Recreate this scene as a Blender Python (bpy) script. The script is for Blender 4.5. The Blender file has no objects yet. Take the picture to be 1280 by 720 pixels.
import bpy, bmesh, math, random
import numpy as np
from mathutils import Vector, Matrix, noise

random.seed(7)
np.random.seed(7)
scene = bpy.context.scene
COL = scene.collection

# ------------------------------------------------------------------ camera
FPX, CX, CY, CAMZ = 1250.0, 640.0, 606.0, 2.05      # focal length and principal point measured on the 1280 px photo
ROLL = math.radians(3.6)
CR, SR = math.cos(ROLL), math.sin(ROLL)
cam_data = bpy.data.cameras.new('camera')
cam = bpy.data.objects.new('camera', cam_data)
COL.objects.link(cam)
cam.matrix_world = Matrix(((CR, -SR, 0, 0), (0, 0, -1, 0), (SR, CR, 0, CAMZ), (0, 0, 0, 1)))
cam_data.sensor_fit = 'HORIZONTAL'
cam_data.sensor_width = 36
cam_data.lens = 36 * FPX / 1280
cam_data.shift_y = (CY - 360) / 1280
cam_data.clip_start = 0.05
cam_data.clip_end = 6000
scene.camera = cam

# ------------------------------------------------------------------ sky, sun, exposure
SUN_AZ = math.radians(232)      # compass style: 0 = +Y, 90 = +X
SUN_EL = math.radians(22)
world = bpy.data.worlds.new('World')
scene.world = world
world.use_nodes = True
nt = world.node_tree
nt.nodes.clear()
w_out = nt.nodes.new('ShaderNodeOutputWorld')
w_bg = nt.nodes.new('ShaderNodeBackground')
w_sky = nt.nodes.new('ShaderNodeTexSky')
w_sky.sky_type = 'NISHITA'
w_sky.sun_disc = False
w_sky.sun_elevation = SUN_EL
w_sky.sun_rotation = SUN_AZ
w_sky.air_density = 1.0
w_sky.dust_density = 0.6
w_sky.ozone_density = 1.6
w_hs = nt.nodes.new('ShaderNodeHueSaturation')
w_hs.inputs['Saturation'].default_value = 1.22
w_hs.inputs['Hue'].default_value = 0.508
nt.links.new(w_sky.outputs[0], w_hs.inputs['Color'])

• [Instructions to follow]
Count how many lines above carry the word "scene". Only the number is required.

• [Finished task]
5